§ **Given information**

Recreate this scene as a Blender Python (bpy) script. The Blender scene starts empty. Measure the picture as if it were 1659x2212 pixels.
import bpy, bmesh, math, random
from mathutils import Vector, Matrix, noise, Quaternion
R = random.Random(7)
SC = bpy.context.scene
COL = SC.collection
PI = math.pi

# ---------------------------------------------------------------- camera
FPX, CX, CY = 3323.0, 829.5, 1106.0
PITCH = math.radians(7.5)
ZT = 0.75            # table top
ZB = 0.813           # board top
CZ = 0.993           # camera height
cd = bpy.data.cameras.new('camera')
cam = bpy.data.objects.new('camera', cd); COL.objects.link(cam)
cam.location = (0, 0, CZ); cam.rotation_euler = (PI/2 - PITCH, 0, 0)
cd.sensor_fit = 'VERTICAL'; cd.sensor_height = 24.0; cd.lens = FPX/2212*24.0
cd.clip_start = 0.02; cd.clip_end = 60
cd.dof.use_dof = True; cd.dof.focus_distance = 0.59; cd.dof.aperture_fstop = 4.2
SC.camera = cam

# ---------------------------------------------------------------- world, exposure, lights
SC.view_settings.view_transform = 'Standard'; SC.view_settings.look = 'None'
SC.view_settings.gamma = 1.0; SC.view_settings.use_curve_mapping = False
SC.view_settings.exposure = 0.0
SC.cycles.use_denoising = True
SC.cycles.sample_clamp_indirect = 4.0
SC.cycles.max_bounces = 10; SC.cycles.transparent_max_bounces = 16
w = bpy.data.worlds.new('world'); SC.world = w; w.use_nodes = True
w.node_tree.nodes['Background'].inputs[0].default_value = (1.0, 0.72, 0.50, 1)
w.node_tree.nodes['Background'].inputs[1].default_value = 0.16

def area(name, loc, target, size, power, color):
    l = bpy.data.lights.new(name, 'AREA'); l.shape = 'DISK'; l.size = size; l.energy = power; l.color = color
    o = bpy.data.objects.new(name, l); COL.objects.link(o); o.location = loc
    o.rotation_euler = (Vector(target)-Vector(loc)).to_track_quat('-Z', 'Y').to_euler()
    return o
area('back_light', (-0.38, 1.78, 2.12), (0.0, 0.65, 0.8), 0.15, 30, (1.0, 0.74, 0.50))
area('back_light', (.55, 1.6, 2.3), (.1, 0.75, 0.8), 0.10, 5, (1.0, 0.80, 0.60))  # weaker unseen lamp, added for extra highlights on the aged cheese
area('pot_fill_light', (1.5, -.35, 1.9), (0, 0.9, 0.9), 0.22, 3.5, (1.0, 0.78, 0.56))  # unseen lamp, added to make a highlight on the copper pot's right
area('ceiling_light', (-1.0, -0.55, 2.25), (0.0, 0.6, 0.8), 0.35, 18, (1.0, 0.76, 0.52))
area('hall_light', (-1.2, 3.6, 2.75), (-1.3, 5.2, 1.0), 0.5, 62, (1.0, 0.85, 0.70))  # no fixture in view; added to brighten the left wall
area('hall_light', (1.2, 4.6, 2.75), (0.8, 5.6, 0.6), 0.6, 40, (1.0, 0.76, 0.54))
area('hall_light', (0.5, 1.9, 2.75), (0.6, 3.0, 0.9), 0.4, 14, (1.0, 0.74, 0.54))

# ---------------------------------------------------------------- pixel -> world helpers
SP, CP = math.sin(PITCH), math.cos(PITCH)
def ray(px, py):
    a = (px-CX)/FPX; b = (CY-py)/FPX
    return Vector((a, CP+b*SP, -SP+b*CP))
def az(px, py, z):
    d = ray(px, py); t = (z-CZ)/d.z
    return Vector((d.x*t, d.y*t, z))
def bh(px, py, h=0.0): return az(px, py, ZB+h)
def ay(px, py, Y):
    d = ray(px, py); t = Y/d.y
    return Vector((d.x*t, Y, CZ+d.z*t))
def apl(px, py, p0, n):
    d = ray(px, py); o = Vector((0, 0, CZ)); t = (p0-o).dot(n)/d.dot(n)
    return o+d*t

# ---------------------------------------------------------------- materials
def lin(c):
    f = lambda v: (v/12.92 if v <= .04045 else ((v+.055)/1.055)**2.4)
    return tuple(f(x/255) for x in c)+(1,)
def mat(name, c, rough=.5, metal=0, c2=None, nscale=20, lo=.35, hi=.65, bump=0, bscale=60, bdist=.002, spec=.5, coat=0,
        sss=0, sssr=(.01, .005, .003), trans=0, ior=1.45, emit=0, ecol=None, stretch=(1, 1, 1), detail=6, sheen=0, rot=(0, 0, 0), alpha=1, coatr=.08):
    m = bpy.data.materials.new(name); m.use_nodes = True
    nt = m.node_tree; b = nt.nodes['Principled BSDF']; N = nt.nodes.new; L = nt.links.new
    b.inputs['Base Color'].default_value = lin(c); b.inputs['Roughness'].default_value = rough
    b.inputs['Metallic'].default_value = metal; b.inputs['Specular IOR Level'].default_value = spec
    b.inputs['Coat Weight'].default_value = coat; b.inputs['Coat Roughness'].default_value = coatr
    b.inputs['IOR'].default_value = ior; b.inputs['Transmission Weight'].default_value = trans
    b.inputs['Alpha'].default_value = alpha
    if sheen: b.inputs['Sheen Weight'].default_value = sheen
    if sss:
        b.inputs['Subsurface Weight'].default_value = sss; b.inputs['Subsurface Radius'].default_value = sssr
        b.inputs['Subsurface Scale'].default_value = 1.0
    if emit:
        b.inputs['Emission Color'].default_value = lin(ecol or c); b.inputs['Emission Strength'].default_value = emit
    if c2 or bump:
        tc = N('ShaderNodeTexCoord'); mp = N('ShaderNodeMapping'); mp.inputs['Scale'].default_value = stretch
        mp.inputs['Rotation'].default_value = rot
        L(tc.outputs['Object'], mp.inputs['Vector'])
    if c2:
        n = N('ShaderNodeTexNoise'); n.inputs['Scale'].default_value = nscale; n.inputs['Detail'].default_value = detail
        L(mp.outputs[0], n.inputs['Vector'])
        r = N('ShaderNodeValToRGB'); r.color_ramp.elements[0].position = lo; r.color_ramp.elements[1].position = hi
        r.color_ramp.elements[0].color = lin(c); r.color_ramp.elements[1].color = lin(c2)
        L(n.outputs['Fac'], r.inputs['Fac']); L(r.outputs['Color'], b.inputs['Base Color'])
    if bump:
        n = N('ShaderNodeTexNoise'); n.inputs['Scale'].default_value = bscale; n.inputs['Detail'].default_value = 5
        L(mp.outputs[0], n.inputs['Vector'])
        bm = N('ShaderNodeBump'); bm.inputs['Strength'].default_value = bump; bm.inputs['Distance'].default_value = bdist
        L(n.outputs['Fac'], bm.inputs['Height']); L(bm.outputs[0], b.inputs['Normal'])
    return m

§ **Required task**
Word for word, reproduce the listing above from its start up to and including the line that has "PI = math.pi". Give only those lines.

§ **Result**
Recreate this scene as a Blender Python (bpy) script. The Blender scene starts empty. Measure the picture as if it were 1659x2212 pixels.
import bpy, bmesh, math, random
from mathutils import Vector, Matrix, noise, Quaternion
R = random.Random(7)
SC = bpy.context.scene
COL = SC.collection
PI = math.pi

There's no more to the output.